Pijany kierowca śmiertelnie potrącił taksówkarza. Jest wyrok
Na wstępie przypomnijmy: do tragicznego zdarzenia doszło 26 grudnia 2022 roku w Częstochowie przy ul. Bohaterów Katynia. 33-letni Łukasz P., zawodowy kierowca, jechał w kierunku ul. Rakowskiej. W tym czasie na pasie dla rowerów zatrzymała się taksówka. Jej kierowca pomagał pasażerowi wyjąć z niej bagaż.
W trakcie omijania taksówki Łukasz P. potrącił 66-letniego taksówkarza, który - z powodu odniesionych obrażeń - zmarł. Okazało się, że 33-latek był pijany. W jego organizmie stwierdzono około 3,4 promila alkoholu.
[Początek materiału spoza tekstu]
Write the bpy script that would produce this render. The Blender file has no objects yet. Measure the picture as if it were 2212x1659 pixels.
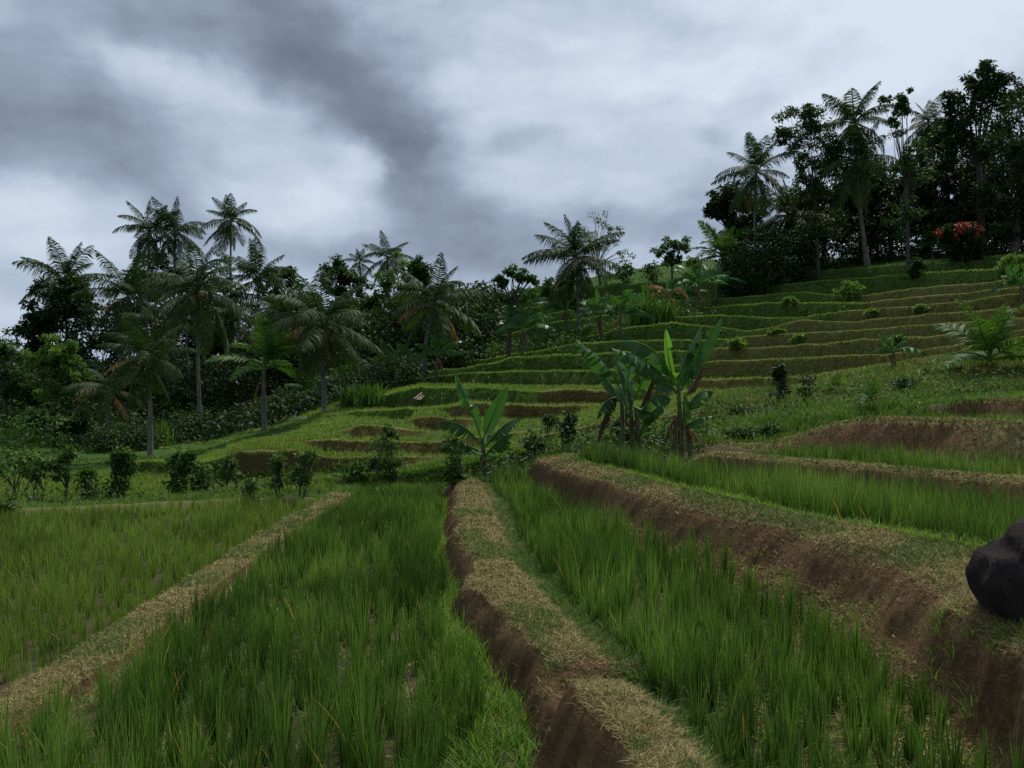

Powołany w sprawie biegły z zakresu ruchu drogowego uznał, że przyczyną wypadku drogowego było nie zachowanie przez Łukasza P. należytej ostrożności w trakcie wykonywania manewru omijania. Ponadto biegły obliczył, że kierujący poruszał się z prędkością 71 km/h, a dopuszczalna prędkość w tym miejscu wynosi 50 km/h.
Polecany artykuł:
Sąd Okręgowy w Częstochowie orzekł w poniedziałek, 11 września, karę łączną 8 lat i 2 miesięcy pozbawienia wolności dla 33-latka.
- Prokuratura zarzuciła oskarżonemu popełnienie 2 przestępstw: jazdy w stanie nietrzeźwości oraz spowodowanie wypadku w stanie nietrzeźwości i ucieczki z miejsca zdarzenia. Sąd uznał oskarżonego za winnego popełnienia obydwu zarzucanych mu czynów - powiedział, w rozmowie z Polską Agencją Prasową, sędzia Dominik Bogacz, rzecznik Sądu Okręgowego w Częstochowie.
To jednak nie wszystko. Sąd orzekł także wobec oskarżonego dożywotni zakaz prowadzenia pojazdów. - Zasądził zadośćuczynienie na rzecz żony i syna zmarłego-pokrzywdzonego po 30 tys. zł. Orzekł też świadczenie pieniężne na rzecz Funduszu Pomocy Pokrzywdzonym i Pomocy Postpenitencjarnej w kwocie 8 tys. zł - dodał sędzia Dominik Bogacz.
Sąd zwolnił oskarżonego z kosztów postępowania. Wyrok w tej sprawie jest nieprawomocny.
Po wydaniu wyroku prokurator złożył wniosek o ponowne zastosowanie tymczasowego aresztowania wobec 33-latka. Sąd nie uwzględnił tego wniosku i oskarżony będzie na razie odpowiadał z wolnej stopy.